Wie anders könnte die Welt im Großen und Kleinen aussehen, wenn sich alle daran hielten, skizziert Woelki eine Vision. Dann wäre nicht Krieg das Mittel zur Lösung, sondern Frieden, es gelte nicht das Recht des Stärkeren und es gäbe auch mehr Bemühen um Teilhabe für die Armen und Schwachen in einer Gesellschaft. "Der Mensch würde wieder in seiner Würde gesehen werden", unterstreicht der Kardinal wörtlich.
Bei jedem guten Rat gehe es auch darum zu erkennen, was dem Willen Gottes entspreche. Eine gute Mutter wisse immer, wie sie sich mit Intuition, Liebe und Hingabe in ihre Kinder hineindenke. "Um wie viel mehr trifft das auf unsere himmlische Mutter zu!" Abschließend ruft der Kölner Erzbischof den Gläubigen zu: "Setzen wir unseren Glauben und unsere Vernunft mit Tatkraft ein, damit wir verwirklichen können, was ER uns sagt!"

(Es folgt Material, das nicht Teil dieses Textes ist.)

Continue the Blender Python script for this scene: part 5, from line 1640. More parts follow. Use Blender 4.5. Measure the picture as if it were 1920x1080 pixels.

Nach dem Gottesdienst zieht der Gast aus Köln in die Gute-Rats-Kapelle, um dort das Gebet "Alles möchte’ ich dir erzählen…" vor dem Gnadenbild aus Genazzano zu beten: "Alle Sorgen, die mich quälen, alle Zweifel, alle Fragen, möchte ich, Mutter, zu dir tragen (…) Jedes Lassen, jede Tat, Mutter, dir, vom Guten Rat, leg’ ich alles in die Hände, du führst es zum rechten Ende."